My boss Spiro was married. He drank a lot and was a heavy drug user. The Cross was full of forty-year-old men who didn’t seem to do anything. They all drove expensive cars, had ostentatious jewellery and plenty of cash.
There were three clubs in total owned by Joe and Jim. Like everyone else in high positions in the Cross, they were Greek. The clubs were leased to Nico and Spiro, and Joe kept control of the largest club. There were two other clubs on the strip also owned by Greeks, which were always perceived as the competition. In fact, if you ever went to work for the Pink Pussycat no one would ever speak to you again.
The bouncers all had police records, and most of the managers were family of the owners. Joe and Jim both liked me. Jim was always in Greece and Joe was the one who looked after the clubs. He was the one everyone feared, yet at the same time aspired to be like. He looked every bit the cliché of a pimp. He carried a gold-encrusted walking stick. God knows, he needed something to keep up his large frame that was draped in gold chains, bracelets and rings. He was always surrounded by at least four henchmen. Joe would sit and talk to me and I learnt he had respect for me because I didn’t take drugs and, as far as he knew, wasn’t renting myself out.
Spiro was always coming on to me, after all, I was the only girl in the Cross who didn’t come with a price tag. To bite my cherry would have been a definite feather in his cap. I couldn’t tell anyone that he was chasing after me because no one would believe me. One particular night, I truly believed that he was going to rape me because of my continued rejections of him, so I finally told Joe. Joe stormed over to Spiro and threatened him with death if he touched me again.
Within a week I was informed that they were moving me out of Spiro’s club and over to Nico’s. They told me to consider it a promotion. I was still to be the door girl, but I was no longer in charge of buzzing the pros or paying the strippers. Instead I was to man the door—and still keep track of the doormen’s earnings—from the kiosk, which I now owned the lease on. I had to keep it stocked with chips, soft drink, pies and sausage rolls, and confectionery. In return I could keep all the profit I made.
Nico was nothing like the rest of the Greeks in the Cross and was genuinely a nice guy. He was about thirty years old, unmarried with no children, but engaged to one of the sex workers at Joe’s club. He didn’t gamble, he didn’t abuse the girls, he always showed compassion. He defiantly didn’t fit in but he was a welcome reprieve from all the bravado and gangster types.
Around this time, Joe introduced me to one of his nephews, Marc. He was very handsome, with black wavy hair and piercing blue eyes. We began dating because Joe wanted to see us together. All of a sudden the doormen stopped barking at me and the girls offered to make me coffee instead of demanding that I make it for them. The strippers stopped hassling for things they knew I wasn’t allowed to grant them, like advances on pay, extra gigs, and shorter sets. I had become untouchable.

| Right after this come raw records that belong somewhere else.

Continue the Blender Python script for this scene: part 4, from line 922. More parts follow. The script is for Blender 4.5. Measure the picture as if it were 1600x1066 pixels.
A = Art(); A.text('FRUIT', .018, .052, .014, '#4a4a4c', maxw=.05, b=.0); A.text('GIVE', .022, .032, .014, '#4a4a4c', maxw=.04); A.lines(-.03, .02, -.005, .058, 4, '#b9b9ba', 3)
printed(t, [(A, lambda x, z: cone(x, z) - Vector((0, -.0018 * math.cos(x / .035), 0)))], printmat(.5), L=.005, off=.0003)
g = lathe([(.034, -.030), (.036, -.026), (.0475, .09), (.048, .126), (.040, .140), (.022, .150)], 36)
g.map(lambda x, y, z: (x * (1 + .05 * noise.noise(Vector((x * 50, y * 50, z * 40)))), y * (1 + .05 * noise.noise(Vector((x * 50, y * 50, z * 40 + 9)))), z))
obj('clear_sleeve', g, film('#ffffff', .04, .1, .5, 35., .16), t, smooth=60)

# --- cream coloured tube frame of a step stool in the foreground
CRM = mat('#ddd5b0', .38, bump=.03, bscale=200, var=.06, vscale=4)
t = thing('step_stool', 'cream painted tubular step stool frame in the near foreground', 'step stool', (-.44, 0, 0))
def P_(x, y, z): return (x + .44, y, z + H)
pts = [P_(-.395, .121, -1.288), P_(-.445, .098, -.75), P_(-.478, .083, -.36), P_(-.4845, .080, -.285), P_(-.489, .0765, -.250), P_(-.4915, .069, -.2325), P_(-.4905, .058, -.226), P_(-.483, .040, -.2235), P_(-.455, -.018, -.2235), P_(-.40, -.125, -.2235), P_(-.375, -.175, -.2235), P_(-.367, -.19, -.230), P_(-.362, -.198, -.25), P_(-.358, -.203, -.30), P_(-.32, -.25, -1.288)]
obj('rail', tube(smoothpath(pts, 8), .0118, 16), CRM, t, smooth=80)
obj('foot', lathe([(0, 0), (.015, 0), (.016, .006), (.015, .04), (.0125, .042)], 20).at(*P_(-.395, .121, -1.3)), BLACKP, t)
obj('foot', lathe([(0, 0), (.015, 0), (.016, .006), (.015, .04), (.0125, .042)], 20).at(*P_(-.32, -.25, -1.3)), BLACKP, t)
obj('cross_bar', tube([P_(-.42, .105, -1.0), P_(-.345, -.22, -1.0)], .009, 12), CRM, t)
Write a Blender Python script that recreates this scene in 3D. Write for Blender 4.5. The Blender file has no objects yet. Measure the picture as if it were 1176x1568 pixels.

The pecking order at the Cross was very serious. Joe and Jim were akin to God, immediately followed by any direct relative of either of them, which included Marc. Even their right-hand men came before Nico and Spiro, then came Nico and Spiro and Nico’s and Spiro’s relatives and henchmen. The man who sold coffee ranked higher than the strippers and pros. Scraping the bottom of the barrel were the doormen.
Thanks to my contrived set up with Marc, I was now socialising with all the important people of Kings Cross but never understood what any of them did for a living. They just seemed to sit around all night drinking coffee and playing scratchies. Whatever they did it must have paid well, because they all drove Porches, Jaguars and Mercedes.
There were a lot of illegal activities going on in the clubs that I wasn’t aware of straight away. One of my jobs was to pay the police. Every second night I drew four stars at the top of the page and paid the police $200. I never asked questions and they never spoke to me.
I was selling alcohol illegally to people watching the show, but I didn’t see it that way – I was simply told to run a grocery errand and I did it. After all, this is what I was trained to do on my first night by the doorman and Spiro’s right-hand man, Frank.
A guy named Steve walked in one night demanding to see Spiro about getting his old job back. He was a real sleaze and had just got out of prison on a drug charge. Because there was no hourly rate for the doormen, why should Spiro say no? So Steve donned the tie and commenced work. The other men resented his presence and the additional competition; he was showy, loud and not Greek.